Je ne peux pas le garantir. Le phénomène d'embrigadement est extrêmement pernicieux. Il faut éviter de basculer, faire machine arrière est difficile. Je serais plus vigilante. Aujourd'hui, on en parle plus, on en parle mieux. Il y a des choses qui n'existaient pas à l'époque, il y a le numéro vert [Stop Djihadisme, 0 800 005 696] qui n'est pas parfait mais qui a le mérite d'exister. Il permet de faire du signalement, ce n'est pas de la délation. J'aurais pu protéger mon enfant. Si la mosquée qu'il a fréquenté avait été fermée, si on avait pris la mesure de l'inquiétude et qu'on avait informé la population, oui, ça aurait fait "tilt" dans ma tête. Je me serais dit, finalement, que cette conversion n'était peut être pas anodine. J'aurais peut-être confisqué son passeport, même s'il était majeur. Et que c'est compliqué : quand on allait au commissariat, on nous disait qu'un adulte a le droit de voyager. J'aurais peut-être tenté des choses. Nous, on n'a pas voulu le braquer. On ne voyait que l'intégrisme religieux, qui nous faisait peur. Mais jamais je n'ai pensé à la Syrie.

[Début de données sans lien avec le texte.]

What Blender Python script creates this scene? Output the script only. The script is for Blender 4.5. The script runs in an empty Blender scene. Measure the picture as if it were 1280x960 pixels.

Aujourd'hui on parle moins des jeunes qui partent que de ceux qui reviennent. Que dites-vous aux parents que vous rencontrez ?
Il faut croire au retour de son enfant. Ces jeunes sont des gens à réparer. Il faut croire à la possibilité de restaurer ces jeunes.
Quitte à les enfermer ?
Quitte à les enfermer, mais pas en prison. Il faut quelque chose d'adapté. Ce n'est pas au contact des radicaux qu'on va les sauver. Le problème c'est qu'en prison ils sont avec des radicaux, qui sont les pires parce que eux ne partent pas. Les recruteurs ne partent pas. Ce sont eux les criminels.